◆ Stored data ◆

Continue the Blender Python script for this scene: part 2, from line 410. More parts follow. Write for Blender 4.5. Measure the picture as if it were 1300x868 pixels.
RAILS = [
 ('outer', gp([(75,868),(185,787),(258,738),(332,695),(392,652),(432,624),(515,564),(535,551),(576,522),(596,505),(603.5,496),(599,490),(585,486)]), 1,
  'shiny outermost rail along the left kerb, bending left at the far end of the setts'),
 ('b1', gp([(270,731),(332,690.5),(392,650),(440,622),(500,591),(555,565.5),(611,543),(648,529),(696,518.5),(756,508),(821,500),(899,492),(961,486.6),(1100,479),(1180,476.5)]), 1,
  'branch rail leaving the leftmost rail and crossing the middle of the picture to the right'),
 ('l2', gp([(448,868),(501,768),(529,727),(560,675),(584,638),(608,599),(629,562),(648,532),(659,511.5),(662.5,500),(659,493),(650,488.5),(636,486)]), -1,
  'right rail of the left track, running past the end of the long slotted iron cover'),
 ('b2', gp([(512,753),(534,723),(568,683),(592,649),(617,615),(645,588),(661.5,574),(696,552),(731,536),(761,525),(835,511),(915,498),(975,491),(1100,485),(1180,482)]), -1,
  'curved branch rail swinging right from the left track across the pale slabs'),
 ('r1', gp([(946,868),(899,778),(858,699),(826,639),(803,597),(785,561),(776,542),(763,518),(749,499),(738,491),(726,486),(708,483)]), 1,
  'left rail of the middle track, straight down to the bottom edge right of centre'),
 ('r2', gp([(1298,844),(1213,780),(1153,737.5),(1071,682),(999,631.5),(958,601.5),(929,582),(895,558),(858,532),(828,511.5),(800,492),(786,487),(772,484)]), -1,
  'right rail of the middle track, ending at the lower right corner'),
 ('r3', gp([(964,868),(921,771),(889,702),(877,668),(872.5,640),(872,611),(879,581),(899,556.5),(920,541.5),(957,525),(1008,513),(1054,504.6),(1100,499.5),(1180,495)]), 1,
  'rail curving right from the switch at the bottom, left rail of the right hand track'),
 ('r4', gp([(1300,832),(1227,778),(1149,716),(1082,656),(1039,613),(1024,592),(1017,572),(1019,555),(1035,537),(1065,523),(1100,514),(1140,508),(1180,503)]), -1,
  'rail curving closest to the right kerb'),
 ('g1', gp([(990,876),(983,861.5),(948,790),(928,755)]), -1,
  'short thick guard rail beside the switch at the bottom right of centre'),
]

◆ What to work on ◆
Looking at the listing above, count the lines that contain "picture" and give nothing but the number.

◆ Task solution ◆
2